### Task prompt
Exactly repeat the full listing that follows.
════════════════════
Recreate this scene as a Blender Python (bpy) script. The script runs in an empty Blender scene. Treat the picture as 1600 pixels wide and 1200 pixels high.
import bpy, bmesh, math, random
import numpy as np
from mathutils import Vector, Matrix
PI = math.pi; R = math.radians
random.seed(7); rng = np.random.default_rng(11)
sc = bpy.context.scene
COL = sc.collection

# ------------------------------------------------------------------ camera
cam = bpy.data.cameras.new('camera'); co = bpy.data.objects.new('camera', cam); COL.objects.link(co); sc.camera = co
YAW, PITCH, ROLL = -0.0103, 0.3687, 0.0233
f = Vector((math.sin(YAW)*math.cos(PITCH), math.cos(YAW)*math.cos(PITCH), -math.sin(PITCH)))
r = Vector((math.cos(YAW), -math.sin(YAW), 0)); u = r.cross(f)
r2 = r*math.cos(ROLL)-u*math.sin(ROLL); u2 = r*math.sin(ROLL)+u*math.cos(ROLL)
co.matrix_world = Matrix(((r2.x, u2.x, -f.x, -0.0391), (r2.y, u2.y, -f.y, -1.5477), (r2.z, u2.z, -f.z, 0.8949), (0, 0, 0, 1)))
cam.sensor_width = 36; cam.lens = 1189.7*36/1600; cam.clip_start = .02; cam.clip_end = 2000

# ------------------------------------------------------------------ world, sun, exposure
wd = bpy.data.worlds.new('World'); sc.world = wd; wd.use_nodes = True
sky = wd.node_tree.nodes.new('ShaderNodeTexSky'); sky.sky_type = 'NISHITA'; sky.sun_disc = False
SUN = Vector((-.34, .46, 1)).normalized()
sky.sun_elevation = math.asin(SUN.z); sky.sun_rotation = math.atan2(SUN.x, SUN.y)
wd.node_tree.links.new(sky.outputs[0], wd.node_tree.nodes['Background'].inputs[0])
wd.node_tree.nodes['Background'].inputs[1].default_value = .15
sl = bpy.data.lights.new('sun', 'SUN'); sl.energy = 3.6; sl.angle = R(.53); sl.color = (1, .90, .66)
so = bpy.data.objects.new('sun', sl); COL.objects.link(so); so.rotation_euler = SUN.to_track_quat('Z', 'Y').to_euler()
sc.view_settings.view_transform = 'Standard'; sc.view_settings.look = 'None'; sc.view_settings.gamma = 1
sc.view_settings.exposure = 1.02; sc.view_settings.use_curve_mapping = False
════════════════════
### The result
Recreate this scene as a Blender Python (bpy) script. The script runs in an empty Blender scene. Treat the picture as 1600 pixels wide and 1200 pixels high.
import bpy, bmesh, math, random
import numpy as np
from mathutils import Vector, Matrix
PI = math.pi; R = math.radians
random.seed(7); rng = np.random.default_rng(11)
sc = bpy.context.scene
COL = sc.collection

# ------------------------------------------------------------------ camera
cam = bpy.data.cameras.new('camera'); co = bpy.data.objects.new('camera', cam); COL.objects.link(co); sc.camera = co
YAW, PITCH, ROLL = -0.0103, 0.3687, 0.0233
f = Vector((math.sin(YAW)*math.cos(PITCH), math.cos(YAW)*math.cos(PITCH), -math.sin(PITCH)))
r = Vector((math.cos(YAW), -math.sin(YAW), 0)); u = r.cross(f)
r2 = r*math.cos(ROLL)-u*math.sin(ROLL); u2 = r*math.sin(ROLL)+u*math.cos(ROLL)
co.matrix_world = Matrix(((r2.x, u2.x, -f.x, -0.0391), (r2.y, u2.y, -f.y, -1.5477), (r2.z, u2.z, -f.z, 0.8949), (0, 0, 0, 1)))
cam.sensor_width = 36; cam.lens = 1189.7*36/1600; cam.clip_start = .02; cam.clip_end = 2000

# ------------------------------------------------------------------ world, sun, exposure
wd = bpy.data.worlds.new('World'); sc.world = wd; wd.use_nodes = True
sky = wd.node_tree.nodes.new('ShaderNodeTexSky'); sky.sky_type = 'NISHITA'; sky.sun_disc = False
SUN = Vector((-.34, .46, 1)).normalized()
sky.sun_elevation = math.asin(SUN.z); sky.sun_rotation = math.atan2(SUN.x, SUN.y)
wd.node_tree.links.new(sky.outputs[0], wd.node_tree.nodes['Background'].inputs[0])
wd.node_tree.nodes['Background'].inputs[1].default_value = .15
sl = bpy.data.lights.new('sun', 'SUN'); sl.energy = 3.6; sl.angle = R(.53); sl.color = (1, .90, .66)
so = bpy.data.objects.new('sun', sl); COL.objects.link(so); so.rotation_euler = SUN.to_track_quat('Z', 'Y').to_euler()
sc.view_settings.view_transform = 'Standard'; sc.view_settings.look = 'None'; sc.view_settings.gamma = 1
sc.view_settings.exposure = 1.02; sc.view_settings.use_curve_mapping = False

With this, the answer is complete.